Filtrated Common Functional Principal Components for Multivariate Functional data

Local field potentials (LFPs) are signals that measure electrical activity in localized cortical regions from multiple implanted tetrodes in the human or animal brain. They can be treated as multivariate functional data (i.e., curves observed at many tetrodes spread across a patch on the surface of the cortex). Most multivariate functional data contain both global features (which are shared in common to all curves) as well isolated features (common only to a small subset of curves). The goal is this paper is to develop a procedure for capturing this common features.
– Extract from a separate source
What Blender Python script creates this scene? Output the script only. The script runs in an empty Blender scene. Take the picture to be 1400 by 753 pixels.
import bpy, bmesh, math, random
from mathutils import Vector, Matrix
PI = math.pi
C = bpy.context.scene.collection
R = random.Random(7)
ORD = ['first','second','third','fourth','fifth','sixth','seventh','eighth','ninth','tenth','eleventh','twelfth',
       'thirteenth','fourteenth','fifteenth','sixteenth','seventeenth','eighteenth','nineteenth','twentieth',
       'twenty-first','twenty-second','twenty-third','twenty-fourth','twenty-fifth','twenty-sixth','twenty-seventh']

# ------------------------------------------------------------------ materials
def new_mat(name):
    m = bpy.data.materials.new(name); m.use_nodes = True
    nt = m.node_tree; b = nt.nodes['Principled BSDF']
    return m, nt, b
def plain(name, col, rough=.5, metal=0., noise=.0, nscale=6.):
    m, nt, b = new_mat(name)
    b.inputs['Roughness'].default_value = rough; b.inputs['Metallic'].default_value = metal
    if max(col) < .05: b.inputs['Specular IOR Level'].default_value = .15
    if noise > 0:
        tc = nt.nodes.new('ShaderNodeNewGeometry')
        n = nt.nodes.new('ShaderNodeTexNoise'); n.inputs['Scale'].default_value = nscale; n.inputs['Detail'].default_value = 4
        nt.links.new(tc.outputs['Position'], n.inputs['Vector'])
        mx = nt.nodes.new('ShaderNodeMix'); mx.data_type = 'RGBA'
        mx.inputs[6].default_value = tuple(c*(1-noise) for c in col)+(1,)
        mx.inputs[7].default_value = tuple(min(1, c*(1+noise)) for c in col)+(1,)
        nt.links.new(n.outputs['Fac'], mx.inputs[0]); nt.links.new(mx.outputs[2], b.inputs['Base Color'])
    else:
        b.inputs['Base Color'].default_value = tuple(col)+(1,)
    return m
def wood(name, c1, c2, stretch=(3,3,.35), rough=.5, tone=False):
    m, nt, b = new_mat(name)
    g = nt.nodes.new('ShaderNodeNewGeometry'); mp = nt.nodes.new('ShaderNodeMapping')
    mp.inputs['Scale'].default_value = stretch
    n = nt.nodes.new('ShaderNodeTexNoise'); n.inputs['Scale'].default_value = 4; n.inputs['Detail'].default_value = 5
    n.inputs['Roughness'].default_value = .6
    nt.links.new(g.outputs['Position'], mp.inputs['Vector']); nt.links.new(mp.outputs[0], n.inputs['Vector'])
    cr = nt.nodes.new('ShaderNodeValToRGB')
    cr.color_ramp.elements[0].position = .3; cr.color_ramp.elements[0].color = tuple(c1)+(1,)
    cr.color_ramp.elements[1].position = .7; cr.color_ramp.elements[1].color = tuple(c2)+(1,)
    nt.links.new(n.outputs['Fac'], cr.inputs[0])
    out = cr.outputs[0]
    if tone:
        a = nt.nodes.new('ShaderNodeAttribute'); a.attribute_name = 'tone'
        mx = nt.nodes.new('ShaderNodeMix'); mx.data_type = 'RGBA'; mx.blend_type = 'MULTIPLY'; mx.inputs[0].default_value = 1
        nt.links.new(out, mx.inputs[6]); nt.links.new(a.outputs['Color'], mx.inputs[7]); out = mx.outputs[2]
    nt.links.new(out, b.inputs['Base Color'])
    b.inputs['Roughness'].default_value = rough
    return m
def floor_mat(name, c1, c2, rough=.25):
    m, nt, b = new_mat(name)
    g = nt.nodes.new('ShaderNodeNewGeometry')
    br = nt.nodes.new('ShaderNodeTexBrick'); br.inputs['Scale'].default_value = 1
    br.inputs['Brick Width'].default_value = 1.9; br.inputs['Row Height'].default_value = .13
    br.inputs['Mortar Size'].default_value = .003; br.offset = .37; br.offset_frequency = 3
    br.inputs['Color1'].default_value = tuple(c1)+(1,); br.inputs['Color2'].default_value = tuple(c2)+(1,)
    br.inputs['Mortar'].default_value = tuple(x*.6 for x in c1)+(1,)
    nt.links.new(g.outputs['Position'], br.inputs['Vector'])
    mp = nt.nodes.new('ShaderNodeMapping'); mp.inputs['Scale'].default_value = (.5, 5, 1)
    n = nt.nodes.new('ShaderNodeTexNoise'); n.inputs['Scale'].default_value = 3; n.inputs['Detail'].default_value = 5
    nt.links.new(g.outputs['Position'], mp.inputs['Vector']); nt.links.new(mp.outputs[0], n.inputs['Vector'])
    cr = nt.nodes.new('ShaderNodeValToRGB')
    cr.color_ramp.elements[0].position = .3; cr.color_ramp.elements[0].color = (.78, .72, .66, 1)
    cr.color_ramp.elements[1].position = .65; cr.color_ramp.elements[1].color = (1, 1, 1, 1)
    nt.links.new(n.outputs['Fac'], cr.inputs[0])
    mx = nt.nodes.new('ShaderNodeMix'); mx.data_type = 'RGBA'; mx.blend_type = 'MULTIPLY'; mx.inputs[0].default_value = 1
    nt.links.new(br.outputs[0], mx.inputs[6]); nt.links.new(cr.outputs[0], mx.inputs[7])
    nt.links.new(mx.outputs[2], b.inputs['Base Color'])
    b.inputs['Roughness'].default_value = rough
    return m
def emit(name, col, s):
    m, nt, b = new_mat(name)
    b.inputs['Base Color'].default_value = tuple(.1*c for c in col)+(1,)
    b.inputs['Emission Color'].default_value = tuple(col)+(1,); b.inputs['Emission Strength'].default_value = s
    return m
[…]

We propose a novel tree-structured functional principal component (filt-fPC) model through low-dimensional functional representation, specifically via filtration. A popular approach to dimension reduction of functional data is functional principal components analysis (fPCA). Ordinary fPCA can only capture the major information of one population, but fail to reveal the similarity of variation pattern of different groups, which is potentially related to functional connectivity of brain. One major advantage of the proposed filt-fPC method is the ability to extracting components that are common to multiple groups, and meanwhile preserves the idiosyncratic individual features of different groups, leading to a parsimonious and interpretable low dimensional representation of multivariate functional data. Another advantage is that the extracted functional principal components satisfy the orthonormal property for each set, making filt-fPC scores easy to be obtained. The proposed filt-fPC method was employed to study the impact of a shock (induced stroke) on the functional organization structure of the rat brain. Finally we point to further directions as this filtration idea can also be generalized to other functional statistical models, such as functional regression, classification and functional times series models.